Wednesday, 1 September 2010

30 Days of Night

Year: 2007
Director: David Slade
Screenplay: Steve Niles, Stuart Beattie and Brian Nelson, based on the comic book by Steve Niles and Ben Templesmith
Starring: Josh Hartnett, Melissa George, Danny Huston, Ben Foster, Manu Bennett, Mark Boone Junior and Mark Rendall
Running Time: 113 minutes
Genre: Horror, action, survival, vampire

Summary: The small town of Barrow, Alaska, is the northmost town in the United States and every year experiences thirty days of total, twenty-four hour darkness. On the last day of sunlight, while many of the residents leave the town to escape the month long night, the town experiences unusually severe occurances of vandalism as the town's power supply and communications are shut. Following a disruption in the local bar, the town's sheriff Eben Oleson (Hartnett) arrests a mysterious and violent stranger (Foster). Oleson is also surprised to discover that his estranged wife, Fire Marshal Stella (George), is trapped in the town after missing the last flight out. As soon as the darkness takes hold, the town is swept by a series of brutal murders. It turns out that they have been overrun by a tribe of vampires, led by the philosophical Marlow (Huston), who have been drawn to the town by the month of perpetual night. Soon, Oleson and Stella find themselves with a small group of survivors who have to survive thirty days in a small town overrun by hungry and unsleeping vampires.

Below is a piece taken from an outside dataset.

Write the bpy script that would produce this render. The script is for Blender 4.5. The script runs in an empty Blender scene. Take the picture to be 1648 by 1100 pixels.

Opinion: This movie is based on the three-issue comic-book miniseries 30 Days of Night, written by Steve Niles and illustrated by Ben Templesmith, which was published in 2002 and subsequently followed by several sequels. The movie itself is fun if not particularly special, being very firmly in the "small group of people trapped and surrounded by evil" school of survival horror. The film's main twist on the vampire mythos is the fact that the humans are denied the one main advantage they have in other vampire stories i.e. the fact that vampires can only go out at night. Here there is only night. This makes the movie more similar to zombie movies such as Night of the Living Dead (1968). The film's main problem is that it lacks variety becoming stuck in a fomula (they go out, are attacked by vampires, they escape and go back), and the action, though well done, becomes repetitive, particularly in the middle on the film. The vampires in the film are interesting, they are much stronger and faster than humans and are very resiliant they are also given their own language. The movie is well performed by an effective cast and well directed by David Slade, who made his name with the controversial thriller Hard Candy (2005) and returned to the undead with The Twilight Saga: Eclipse (2010).
The film was followed by a straight to DVD sequel called 30 Days of Night: Dark Days.

"When man meets a force he can't destroy, he destroys himself. What a plague you are."